• _GIVEN INFORMATION_:

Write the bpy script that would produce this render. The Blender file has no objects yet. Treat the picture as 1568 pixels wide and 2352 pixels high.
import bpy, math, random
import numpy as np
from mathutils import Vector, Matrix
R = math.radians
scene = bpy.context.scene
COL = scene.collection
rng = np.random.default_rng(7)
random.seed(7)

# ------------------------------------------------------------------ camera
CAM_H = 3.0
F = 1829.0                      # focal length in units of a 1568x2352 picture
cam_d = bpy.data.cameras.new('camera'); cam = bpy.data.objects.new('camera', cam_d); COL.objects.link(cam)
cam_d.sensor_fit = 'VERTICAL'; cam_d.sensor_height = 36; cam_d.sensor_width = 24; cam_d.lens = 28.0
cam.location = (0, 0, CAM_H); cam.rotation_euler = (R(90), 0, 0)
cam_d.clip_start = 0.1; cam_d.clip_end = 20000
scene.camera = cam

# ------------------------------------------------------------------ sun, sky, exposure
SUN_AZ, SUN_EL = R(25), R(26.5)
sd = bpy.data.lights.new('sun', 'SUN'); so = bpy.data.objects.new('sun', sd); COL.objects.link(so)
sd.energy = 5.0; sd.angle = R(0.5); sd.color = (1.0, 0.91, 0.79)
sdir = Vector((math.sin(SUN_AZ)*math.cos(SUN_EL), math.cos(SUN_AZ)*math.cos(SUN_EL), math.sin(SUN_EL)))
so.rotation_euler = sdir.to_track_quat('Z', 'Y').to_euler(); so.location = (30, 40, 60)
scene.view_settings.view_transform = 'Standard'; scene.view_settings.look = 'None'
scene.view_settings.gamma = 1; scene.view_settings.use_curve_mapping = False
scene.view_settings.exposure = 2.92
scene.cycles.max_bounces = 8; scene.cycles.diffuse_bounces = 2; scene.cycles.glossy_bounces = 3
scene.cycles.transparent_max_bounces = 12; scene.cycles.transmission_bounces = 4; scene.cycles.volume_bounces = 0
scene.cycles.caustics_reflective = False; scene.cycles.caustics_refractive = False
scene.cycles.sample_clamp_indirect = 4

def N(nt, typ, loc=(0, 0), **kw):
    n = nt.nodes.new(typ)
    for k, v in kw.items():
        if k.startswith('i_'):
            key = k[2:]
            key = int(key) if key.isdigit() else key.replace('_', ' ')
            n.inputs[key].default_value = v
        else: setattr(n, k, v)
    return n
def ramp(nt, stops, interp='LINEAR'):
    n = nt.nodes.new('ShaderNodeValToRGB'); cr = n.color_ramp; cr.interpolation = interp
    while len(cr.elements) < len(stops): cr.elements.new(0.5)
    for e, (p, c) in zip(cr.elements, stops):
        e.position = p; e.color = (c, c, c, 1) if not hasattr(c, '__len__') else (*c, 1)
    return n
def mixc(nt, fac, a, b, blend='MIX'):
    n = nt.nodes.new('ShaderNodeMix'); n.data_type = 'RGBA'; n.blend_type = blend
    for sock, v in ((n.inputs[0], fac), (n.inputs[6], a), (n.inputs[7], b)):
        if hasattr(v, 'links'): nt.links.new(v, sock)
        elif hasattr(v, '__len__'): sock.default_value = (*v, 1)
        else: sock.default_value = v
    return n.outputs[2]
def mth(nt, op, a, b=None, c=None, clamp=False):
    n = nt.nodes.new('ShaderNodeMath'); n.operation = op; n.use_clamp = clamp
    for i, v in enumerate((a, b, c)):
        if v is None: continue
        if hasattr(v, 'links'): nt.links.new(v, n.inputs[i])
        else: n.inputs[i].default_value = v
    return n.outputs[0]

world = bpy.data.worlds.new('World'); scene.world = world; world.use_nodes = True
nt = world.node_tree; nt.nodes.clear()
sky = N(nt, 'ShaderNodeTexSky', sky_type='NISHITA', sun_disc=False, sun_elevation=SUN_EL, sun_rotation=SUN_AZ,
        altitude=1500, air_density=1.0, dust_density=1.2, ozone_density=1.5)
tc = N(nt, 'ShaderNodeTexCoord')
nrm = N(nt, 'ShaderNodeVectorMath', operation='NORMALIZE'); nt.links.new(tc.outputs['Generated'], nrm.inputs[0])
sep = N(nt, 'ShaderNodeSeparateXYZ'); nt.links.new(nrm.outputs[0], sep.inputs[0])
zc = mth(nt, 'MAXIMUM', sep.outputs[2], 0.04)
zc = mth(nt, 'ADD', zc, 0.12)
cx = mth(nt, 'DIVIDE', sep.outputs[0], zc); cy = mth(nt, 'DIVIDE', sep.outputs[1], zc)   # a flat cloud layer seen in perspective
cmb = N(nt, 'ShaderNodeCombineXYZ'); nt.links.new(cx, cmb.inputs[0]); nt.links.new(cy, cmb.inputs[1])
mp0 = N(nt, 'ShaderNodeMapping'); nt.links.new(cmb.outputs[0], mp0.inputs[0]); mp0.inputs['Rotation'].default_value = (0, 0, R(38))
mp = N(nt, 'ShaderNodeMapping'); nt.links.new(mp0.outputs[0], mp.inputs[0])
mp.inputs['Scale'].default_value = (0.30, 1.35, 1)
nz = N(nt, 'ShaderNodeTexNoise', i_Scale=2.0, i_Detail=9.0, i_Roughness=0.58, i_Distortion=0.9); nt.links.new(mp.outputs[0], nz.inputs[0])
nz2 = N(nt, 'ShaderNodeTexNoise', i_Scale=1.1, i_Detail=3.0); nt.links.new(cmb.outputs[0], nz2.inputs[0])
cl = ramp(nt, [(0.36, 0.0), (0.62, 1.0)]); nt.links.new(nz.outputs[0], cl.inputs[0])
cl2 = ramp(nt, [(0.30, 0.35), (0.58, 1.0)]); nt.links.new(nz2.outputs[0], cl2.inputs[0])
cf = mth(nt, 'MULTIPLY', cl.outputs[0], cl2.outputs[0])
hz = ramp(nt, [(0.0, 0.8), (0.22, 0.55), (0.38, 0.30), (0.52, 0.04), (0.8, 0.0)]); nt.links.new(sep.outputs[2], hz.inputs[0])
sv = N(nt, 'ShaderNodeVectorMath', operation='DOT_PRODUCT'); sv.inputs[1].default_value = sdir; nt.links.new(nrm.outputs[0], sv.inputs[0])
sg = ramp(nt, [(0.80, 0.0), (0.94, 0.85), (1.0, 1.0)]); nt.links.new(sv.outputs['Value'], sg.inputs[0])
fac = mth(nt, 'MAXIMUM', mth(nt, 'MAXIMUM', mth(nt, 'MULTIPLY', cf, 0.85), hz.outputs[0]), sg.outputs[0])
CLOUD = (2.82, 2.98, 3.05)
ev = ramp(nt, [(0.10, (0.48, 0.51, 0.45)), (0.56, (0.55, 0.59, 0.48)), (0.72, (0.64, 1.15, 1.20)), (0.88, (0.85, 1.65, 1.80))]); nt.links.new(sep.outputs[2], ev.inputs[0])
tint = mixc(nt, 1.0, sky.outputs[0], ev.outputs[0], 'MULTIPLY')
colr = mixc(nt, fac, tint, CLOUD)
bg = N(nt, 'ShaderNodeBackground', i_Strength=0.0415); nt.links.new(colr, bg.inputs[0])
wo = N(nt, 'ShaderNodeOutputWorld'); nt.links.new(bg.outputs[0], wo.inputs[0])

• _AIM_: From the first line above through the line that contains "random.seed(7)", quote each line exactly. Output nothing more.

• _TASK RESULT_:
Write the bpy script that would produce this render. The Blender file has no objects yet. Treat the picture as 1568 pixels wide and 2352 pixels high.
import bpy, math, random
import numpy as np
from mathutils import Vector, Matrix
R = math.radians
scene = bpy.context.scene
COL = scene.collection
rng = np.random.default_rng(7)
random.seed(7)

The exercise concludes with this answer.